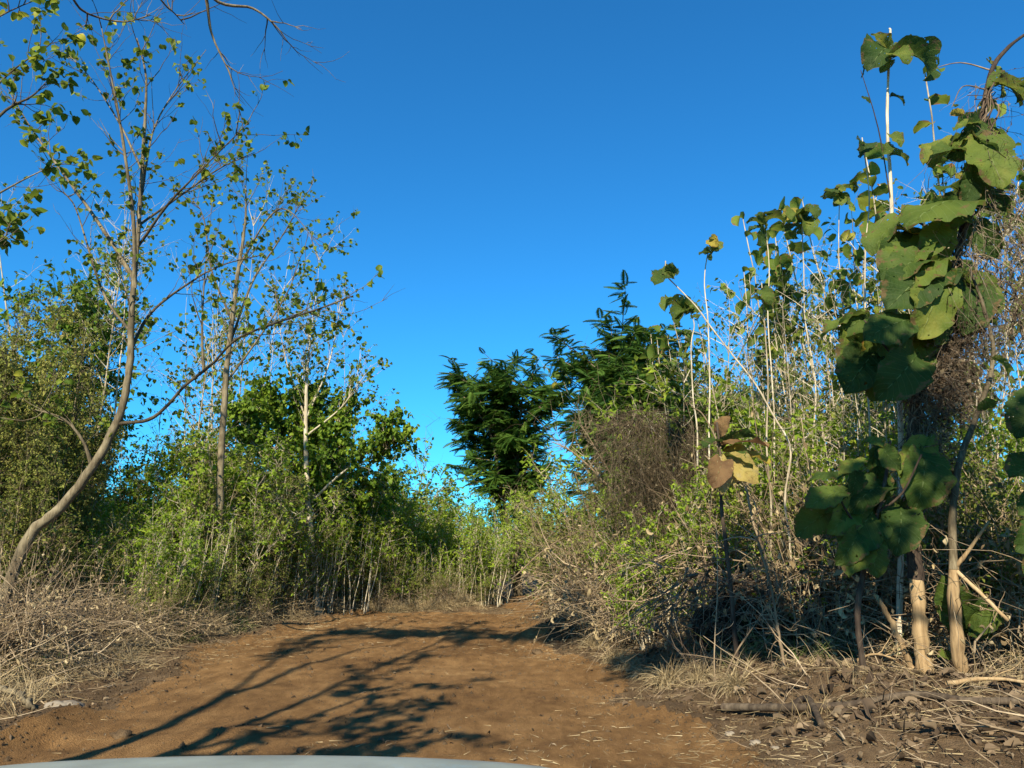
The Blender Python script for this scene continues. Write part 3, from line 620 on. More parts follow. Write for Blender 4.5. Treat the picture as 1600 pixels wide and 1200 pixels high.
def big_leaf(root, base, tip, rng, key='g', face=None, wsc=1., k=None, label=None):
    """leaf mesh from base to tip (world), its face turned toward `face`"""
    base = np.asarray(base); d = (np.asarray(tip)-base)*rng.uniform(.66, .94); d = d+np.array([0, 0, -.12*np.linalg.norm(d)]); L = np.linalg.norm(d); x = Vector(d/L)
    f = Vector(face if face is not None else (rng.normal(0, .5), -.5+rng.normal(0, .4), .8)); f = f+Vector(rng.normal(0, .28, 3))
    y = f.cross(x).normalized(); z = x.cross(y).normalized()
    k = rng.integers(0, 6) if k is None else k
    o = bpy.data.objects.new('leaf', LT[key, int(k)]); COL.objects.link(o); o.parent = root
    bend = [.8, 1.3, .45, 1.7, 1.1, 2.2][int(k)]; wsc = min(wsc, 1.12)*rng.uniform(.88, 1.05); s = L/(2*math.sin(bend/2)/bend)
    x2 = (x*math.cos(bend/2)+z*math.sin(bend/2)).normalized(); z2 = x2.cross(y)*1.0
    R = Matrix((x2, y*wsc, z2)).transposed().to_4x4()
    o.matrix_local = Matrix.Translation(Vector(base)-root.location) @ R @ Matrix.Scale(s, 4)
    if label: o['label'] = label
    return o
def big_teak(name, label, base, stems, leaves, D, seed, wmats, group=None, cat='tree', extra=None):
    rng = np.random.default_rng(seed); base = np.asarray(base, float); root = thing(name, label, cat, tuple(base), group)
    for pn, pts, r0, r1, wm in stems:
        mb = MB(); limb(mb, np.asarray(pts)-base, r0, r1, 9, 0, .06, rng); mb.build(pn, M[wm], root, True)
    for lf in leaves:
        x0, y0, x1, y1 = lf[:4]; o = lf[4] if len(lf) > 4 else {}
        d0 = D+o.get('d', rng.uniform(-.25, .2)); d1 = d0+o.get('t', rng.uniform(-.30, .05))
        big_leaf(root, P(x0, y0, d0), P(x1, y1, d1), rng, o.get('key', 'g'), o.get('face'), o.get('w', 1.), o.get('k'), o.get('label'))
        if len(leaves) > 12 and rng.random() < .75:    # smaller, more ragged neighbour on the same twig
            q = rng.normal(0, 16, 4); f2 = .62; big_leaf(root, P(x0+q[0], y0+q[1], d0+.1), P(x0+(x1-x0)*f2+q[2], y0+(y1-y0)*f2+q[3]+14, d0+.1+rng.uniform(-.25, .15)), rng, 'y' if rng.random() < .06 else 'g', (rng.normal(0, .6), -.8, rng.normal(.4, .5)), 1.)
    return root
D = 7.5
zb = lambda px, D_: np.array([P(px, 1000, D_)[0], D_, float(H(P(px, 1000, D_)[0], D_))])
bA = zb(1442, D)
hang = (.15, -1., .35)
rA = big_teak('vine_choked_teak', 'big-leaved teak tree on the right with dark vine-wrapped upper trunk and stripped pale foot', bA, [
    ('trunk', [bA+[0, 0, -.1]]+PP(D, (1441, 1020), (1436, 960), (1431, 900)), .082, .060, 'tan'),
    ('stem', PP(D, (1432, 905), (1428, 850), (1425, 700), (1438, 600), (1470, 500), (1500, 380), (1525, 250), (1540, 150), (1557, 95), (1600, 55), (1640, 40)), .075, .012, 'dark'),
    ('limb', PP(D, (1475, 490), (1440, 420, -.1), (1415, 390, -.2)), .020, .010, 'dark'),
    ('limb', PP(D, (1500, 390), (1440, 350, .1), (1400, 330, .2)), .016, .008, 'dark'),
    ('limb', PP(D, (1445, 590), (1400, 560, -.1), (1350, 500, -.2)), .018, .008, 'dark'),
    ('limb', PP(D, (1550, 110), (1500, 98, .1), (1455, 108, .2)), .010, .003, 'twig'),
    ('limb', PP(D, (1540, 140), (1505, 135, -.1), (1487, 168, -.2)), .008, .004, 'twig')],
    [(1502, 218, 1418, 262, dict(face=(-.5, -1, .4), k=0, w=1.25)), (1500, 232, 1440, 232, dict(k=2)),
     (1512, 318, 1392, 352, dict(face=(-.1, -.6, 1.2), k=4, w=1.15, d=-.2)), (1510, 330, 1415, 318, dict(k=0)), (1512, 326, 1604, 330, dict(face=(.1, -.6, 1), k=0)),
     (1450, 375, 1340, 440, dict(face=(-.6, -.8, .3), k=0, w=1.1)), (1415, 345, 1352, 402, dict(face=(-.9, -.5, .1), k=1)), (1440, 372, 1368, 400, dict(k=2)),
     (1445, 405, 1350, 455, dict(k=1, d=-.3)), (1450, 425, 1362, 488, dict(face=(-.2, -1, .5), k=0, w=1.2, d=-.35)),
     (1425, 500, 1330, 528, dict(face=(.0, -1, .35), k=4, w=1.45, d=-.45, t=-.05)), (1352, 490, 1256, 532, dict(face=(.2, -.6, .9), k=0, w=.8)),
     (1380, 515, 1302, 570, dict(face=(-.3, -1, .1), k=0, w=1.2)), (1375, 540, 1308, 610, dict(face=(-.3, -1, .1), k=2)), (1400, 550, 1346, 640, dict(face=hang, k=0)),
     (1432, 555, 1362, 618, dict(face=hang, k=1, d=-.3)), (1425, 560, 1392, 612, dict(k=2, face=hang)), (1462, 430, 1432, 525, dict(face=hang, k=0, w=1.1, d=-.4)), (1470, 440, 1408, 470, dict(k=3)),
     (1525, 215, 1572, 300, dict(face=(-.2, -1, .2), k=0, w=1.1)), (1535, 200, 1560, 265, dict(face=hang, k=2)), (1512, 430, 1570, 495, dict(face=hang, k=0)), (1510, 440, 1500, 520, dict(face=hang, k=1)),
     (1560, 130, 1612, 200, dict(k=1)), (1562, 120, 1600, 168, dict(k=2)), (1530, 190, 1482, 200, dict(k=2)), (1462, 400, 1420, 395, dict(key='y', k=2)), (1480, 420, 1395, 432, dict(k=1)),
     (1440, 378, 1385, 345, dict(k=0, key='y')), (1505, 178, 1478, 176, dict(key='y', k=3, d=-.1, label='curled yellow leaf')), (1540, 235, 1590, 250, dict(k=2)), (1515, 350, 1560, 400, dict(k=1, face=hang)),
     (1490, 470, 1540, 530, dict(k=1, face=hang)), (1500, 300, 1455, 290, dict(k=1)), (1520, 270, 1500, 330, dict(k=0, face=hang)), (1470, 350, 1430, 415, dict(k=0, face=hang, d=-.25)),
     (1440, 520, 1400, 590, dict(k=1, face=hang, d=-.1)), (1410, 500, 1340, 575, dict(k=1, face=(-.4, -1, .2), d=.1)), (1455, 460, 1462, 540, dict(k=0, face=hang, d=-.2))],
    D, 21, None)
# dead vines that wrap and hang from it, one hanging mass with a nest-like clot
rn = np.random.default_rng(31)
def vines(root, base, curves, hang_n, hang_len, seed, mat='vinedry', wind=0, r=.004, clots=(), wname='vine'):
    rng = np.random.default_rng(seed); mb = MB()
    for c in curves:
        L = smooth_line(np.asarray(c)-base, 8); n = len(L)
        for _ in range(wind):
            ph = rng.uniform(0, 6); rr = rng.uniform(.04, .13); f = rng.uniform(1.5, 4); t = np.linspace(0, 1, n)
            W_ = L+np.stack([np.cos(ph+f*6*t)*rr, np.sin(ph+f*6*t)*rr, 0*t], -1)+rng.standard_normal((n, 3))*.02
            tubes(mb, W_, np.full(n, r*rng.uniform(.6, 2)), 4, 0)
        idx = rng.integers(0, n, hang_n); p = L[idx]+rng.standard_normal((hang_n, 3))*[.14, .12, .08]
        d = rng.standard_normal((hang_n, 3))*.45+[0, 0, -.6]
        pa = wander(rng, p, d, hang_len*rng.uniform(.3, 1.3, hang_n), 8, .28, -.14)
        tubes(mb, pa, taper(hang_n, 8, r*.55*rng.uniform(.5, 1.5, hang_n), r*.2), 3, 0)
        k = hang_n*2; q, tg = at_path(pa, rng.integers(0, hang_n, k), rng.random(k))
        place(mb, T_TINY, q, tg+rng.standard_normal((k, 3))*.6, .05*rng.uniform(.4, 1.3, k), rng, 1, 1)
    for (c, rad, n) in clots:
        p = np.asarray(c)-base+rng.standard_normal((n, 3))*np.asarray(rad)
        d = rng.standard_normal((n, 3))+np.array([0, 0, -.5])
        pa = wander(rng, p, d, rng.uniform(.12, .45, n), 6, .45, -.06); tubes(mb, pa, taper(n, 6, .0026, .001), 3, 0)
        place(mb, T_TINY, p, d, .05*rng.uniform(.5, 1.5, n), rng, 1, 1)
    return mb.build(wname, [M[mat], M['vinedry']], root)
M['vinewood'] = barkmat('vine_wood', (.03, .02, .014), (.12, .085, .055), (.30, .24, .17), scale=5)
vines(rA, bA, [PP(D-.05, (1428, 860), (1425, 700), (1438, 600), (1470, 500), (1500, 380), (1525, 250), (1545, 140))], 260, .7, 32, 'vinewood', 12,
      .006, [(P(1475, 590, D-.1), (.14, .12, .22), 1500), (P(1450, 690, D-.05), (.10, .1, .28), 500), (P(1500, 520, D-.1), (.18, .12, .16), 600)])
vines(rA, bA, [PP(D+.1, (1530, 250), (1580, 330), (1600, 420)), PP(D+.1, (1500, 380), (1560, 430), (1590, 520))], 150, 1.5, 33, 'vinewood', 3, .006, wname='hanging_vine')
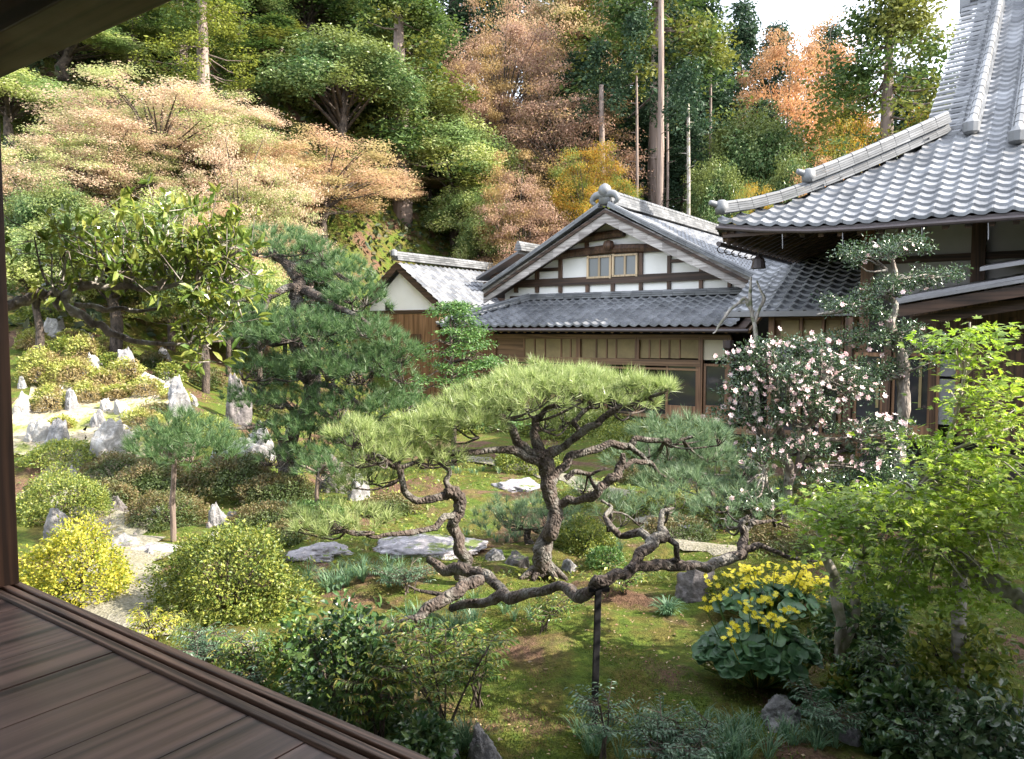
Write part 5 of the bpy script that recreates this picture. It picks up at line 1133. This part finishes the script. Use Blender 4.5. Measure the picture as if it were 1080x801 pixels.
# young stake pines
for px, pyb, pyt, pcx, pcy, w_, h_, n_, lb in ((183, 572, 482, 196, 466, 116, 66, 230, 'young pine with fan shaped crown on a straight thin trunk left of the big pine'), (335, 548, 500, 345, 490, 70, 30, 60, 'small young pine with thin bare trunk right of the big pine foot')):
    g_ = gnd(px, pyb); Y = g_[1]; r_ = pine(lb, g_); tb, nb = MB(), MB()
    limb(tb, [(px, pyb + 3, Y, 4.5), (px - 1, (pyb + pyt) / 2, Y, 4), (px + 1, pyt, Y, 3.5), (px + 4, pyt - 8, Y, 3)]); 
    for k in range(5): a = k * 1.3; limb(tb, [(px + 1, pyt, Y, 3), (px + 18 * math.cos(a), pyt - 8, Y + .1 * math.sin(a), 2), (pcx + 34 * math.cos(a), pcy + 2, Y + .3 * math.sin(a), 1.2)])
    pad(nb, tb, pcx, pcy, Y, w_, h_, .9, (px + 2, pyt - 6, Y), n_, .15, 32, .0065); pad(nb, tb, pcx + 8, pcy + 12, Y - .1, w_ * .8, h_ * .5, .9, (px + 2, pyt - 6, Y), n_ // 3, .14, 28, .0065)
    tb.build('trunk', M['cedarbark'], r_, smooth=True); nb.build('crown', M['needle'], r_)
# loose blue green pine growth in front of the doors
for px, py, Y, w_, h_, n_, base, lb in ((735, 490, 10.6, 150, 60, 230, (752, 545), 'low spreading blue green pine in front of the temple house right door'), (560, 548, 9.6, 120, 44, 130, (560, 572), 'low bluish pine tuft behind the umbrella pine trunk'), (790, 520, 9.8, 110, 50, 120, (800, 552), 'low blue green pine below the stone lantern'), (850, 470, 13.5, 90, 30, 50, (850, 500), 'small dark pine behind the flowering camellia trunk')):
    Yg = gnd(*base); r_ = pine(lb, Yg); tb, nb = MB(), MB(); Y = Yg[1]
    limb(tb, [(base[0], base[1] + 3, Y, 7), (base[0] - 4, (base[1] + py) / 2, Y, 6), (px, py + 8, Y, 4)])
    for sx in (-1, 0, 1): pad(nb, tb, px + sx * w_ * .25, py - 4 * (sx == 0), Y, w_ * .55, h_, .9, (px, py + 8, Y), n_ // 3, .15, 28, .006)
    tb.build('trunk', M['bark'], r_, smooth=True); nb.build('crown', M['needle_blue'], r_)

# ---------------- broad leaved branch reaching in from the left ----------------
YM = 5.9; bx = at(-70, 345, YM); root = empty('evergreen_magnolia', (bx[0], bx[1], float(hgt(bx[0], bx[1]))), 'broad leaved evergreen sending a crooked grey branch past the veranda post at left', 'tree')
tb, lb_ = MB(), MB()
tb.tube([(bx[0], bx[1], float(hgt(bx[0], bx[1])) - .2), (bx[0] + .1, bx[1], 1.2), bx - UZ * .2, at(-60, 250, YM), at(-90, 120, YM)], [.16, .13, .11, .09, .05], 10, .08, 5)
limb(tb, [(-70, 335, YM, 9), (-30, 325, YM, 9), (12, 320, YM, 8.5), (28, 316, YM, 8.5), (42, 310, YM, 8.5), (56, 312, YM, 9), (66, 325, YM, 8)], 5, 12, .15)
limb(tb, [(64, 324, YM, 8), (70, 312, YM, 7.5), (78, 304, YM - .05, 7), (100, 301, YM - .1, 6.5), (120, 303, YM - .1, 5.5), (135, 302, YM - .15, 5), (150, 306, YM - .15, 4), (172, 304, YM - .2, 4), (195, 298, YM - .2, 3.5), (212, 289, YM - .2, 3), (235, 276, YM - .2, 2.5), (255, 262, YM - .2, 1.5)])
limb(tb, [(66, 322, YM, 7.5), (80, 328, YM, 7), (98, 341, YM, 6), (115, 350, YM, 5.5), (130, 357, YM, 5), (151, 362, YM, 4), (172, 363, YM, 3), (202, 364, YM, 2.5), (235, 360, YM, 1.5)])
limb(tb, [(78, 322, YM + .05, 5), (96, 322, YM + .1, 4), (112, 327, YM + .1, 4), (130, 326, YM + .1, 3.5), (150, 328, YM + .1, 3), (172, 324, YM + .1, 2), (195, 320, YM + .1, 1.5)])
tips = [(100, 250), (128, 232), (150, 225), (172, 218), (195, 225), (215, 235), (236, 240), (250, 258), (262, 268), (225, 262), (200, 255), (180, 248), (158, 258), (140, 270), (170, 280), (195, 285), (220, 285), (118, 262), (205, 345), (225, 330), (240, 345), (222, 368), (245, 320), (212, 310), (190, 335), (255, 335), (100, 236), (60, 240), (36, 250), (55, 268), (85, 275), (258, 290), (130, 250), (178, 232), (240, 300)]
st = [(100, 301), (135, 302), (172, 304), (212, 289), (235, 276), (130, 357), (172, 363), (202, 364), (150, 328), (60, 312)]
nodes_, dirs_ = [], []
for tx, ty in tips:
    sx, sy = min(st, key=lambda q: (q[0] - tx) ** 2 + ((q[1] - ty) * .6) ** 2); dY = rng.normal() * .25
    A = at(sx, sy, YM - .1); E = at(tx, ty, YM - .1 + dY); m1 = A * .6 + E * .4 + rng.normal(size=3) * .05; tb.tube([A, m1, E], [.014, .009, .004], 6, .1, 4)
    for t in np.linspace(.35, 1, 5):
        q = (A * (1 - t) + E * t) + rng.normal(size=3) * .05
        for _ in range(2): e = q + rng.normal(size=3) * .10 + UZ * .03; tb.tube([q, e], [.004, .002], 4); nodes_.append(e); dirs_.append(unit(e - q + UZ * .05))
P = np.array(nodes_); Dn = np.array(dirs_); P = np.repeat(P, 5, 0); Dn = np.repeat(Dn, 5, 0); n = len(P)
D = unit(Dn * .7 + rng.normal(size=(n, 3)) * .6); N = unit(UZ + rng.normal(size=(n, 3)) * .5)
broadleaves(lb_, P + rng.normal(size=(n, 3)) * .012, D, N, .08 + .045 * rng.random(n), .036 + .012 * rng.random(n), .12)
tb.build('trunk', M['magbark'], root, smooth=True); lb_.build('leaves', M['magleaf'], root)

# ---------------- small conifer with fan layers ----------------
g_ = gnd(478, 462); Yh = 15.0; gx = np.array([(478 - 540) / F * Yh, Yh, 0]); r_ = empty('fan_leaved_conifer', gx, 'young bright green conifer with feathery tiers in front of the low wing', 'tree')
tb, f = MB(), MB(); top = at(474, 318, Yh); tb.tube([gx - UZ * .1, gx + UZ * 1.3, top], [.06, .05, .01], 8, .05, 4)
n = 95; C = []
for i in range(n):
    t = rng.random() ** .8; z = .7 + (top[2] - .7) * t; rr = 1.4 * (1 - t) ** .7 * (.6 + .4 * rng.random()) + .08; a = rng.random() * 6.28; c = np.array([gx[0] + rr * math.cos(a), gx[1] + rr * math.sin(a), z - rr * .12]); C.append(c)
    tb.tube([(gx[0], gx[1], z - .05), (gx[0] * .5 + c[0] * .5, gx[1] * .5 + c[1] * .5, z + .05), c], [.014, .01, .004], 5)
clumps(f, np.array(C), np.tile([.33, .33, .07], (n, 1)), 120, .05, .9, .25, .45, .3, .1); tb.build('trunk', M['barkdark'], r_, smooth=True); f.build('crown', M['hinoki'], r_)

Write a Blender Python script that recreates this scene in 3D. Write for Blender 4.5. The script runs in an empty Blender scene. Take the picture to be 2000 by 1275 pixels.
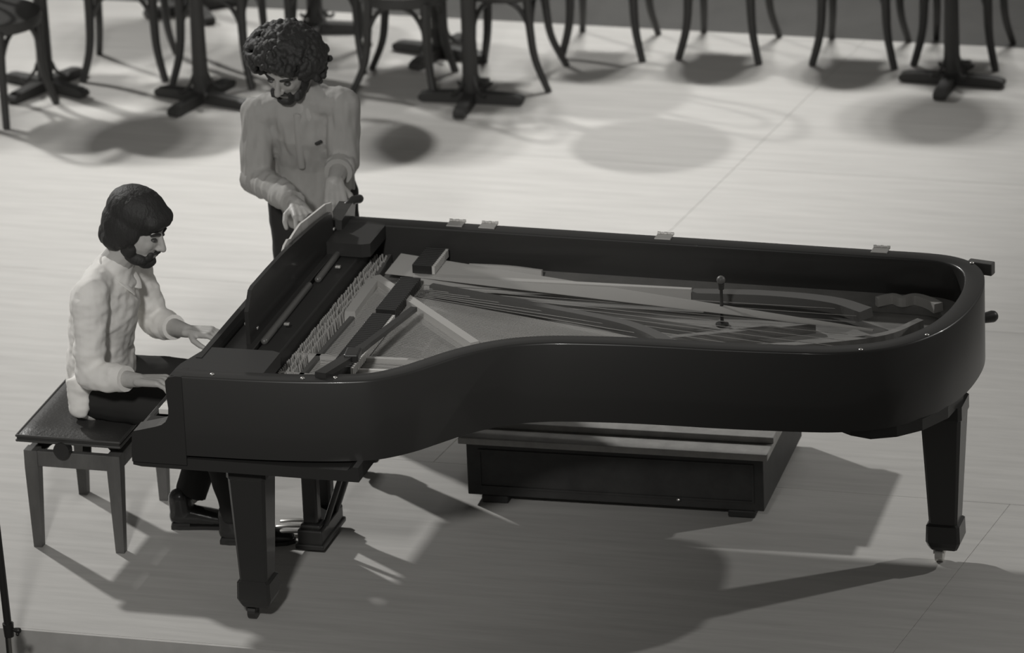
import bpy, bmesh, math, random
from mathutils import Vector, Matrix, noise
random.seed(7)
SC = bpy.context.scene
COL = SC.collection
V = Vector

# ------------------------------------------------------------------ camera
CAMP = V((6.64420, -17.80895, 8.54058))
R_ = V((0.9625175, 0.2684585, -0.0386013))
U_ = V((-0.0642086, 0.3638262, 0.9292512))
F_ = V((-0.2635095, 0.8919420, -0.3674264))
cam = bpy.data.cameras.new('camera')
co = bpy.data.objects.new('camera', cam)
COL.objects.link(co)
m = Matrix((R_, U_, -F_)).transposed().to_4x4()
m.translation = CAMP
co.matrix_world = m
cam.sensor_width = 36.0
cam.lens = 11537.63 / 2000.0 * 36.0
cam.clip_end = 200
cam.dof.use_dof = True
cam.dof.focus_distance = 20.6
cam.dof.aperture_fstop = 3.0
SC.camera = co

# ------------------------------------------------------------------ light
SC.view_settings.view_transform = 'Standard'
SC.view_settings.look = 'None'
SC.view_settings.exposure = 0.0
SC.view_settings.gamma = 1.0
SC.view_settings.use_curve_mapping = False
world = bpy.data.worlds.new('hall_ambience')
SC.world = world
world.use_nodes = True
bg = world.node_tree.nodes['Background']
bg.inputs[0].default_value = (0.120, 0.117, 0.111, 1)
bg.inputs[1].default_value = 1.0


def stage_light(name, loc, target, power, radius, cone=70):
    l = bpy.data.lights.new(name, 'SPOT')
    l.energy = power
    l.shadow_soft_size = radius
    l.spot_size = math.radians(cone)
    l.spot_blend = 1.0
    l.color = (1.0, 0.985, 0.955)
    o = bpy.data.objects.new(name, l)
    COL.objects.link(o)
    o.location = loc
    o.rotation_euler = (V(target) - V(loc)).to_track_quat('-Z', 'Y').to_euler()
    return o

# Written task
Repeat the line containing "Write a Blender" and every line after it up to the end of the material above, exactly as they stand, minus the pictures.

# Output for this exercise
Write a Blender Python script that recreates this scene in 3D. Write for Blender 4.5. The script runs in an empty Blender scene. Take the picture to be 2000 by 1275 pixels.
import bpy, bmesh, math, random
from mathutils import Vector, Matrix, noise
random.seed(7)
SC = bpy.context.scene
COL = SC.collection
V = Vector

# ------------------------------------------------------------------ camera
CAMP = V((6.64420, -17.80895, 8.54058))
R_ = V((0.9625175, 0.2684585, -0.0386013))
U_ = V((-0.0642086, 0.3638262, 0.9292512))
F_ = V((-0.2635095, 0.8919420, -0.3674264))
cam = bpy.data.cameras.new('camera')
co = bpy.data.objects.new('camera', cam)
COL.objects.link(co)
m = Matrix((R_, U_, -F_)).transposed().to_4x4()
m.translation = CAMP
co.matrix_world = m
cam.sensor_width = 36.0
cam.lens = 11537.63 / 2000.0 * 36.0
cam.clip_end = 200
cam.dof.use_dof = True
cam.dof.focus_distance = 20.6
cam.dof.aperture_fstop = 3.0
SC.camera = co

# ------------------------------------------------------------------ light
SC.view_settings.view_transform = 'Standard'
SC.view_settings.look = 'None'
SC.view_settings.exposure = 0.0
SC.view_settings.gamma = 1.0
SC.view_settings.use_curve_mapping = False
world = bpy.data.worlds.new('hall_ambience')
SC.world = world
world.use_nodes = True
bg = world.node_tree.nodes['Background']
bg.inputs[0].default_value = (0.120, 0.117, 0.111, 1)
bg.inputs[1].default_value = 1.0


def stage_light(name, loc, target, power, radius, cone=70):
    l = bpy.data.lights.new(name, 'SPOT')
    l.energy = power
    l.shadow_soft_size = radius
    l.spot_size = math.radians(cone)
    l.spot_blend = 1.0
    l.color = (1.0, 0.985, 0.955)
    o = bpy.data.objects.new(name, l)
    COL.objects.link(o)
    o.location = loc
    o.rotation_euler = (V(target) - V(loc)).to_track_quat('-Z', 'Y').to_euler()
    return o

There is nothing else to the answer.